Moriah Woods czy Phillip Bracken wypadli w tych akustycznie trudnych warunkach bardzo dobrze, nieco więcej problemu miał Teddy Jr., u którego pojawiły się elementy perkusyjne, ale chyba dla każdego ze zgromadzonych akurat na tej scenie nie chodziło o perfekcyjne brzmienie, jakiego można było doświadczać w klubie B90, lecz o wyjątkową atmosferę generowaną przez akustyczne gitary oraz zapach smaru.
B64 Stage
Kolejna nowość to hala wysoka na około trzy piętra, głównie beton i trochę kafli, więc - jak nie trudno się domyślić - także tutaj do kwestii dźwięku należało podejść bardzo ostrożnie. W przypadku tej przestrzeni równie istotnym elementem, co dźwięk okazał się jego brak. Oczywiście nie jest to w pełni możliwe. Poszukiwania ciszy okazały się złudnymi, gdy John Cage po wejściu do komory bezechowej odkrył, że jego ciało (między innymi krążenie krwi) samo w sobie jest źródłem hałasu. Uczestnicząc jednak w swoistym słuchowisku Bionulor można było odnieść wrażenie, że poza ambientowymi bitami z komputera i odczytem tekstów Williama S. Burroughsa, istotną funkcję miały także chwile pauzy, w których krótkie echo powielało kolejne kompozycje. To był zdecydowanie najbardziej eksperymentalny występ podczas festiwalu i nie wszystkim słuchaczom udało się przyswoić taką formę, ale już trzeciego dnia - na koncercie Johna Lake'a (więcej TUTAJ) - w hali zrobiło się tłoczno. Nie jest to zaskoczeniem, Łukasz Dziedzic przy użyciu minimalistycznego zestawu (podstawą są dwa Kaoss pady) tworzy znakomite połączenie tanecznego techno i nastrojowego ambientu, które po wzbogaceniu o tajemnicze wizualizacje natychmiast wciąga w dziwaczny, ponury świat.
Scena Kontenerowa
Powstanie dwóch nowych miejsc przysporzyło kłopotów funkcjonującej dopiero od roku scenie kontenerowej. Publiczność rozeszła się po terenie stoczniowym bardziej niż w ubiegłych latach, przez co akurat pod tą sceną zazwyczaj było pusto. Wielka szkoda, bo na kontenerze zaprezentowało się kilka znakomitych kapel. Pierwszego dnia melancholią zarażali Caren Coltrane Crusade (więcej TUTAJ) oraz Dogs in Trees (więcej TUTAJ). Pierwsi na sposób przywodzący na myśl Björk, drudzy bliżej goth rockowym nastrojom spod znaku London After Midnight, ale bez śladów bezrefleksyjnego kopiowania. Zwłaszcza oni i rewelacyjna Pokusa (która w Trójmieście występowała już między innymi na dwóch edycjach festiwalu Jazz Jantar) pokazali repertuar na poziomie, jaki zasługiwał na znacznie większą uwagę. Świetnie sprawdziły się także występy Bart Cathedral oraz Sexy Suicide, projektów związanych ze sceną dark independent, a więc muzyką, która rzadko pojawia się na innych festiwalach niż Castle Party.

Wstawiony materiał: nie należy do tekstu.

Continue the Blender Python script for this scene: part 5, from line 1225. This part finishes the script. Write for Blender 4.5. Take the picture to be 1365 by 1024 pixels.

Scena Kontenerowa ożywia ulicę Elektryków, przy której znajdują się hale koncertowe i chociaż samym artystom pewnie czasem trudno gra się "do kotleta", to wartość tych występów jest podwójna. Z jednej strony są jedynymi darmowymi w ramach festiwalu i pozwalają uczestniczyć w nim każdemu, z drugiej będąc łącznikiem pomiędzy pozostałymi scenami, pozwalają utrzymać spójność i ciągłość festiwalowej atmosfery. Być może równie dobrze sprawdziłaby się odpowiednio przygotowana playlista, może niższa scena ułatwiałby odbiór, ale na pewno jest to przestrzeń, której nie można nie docenić.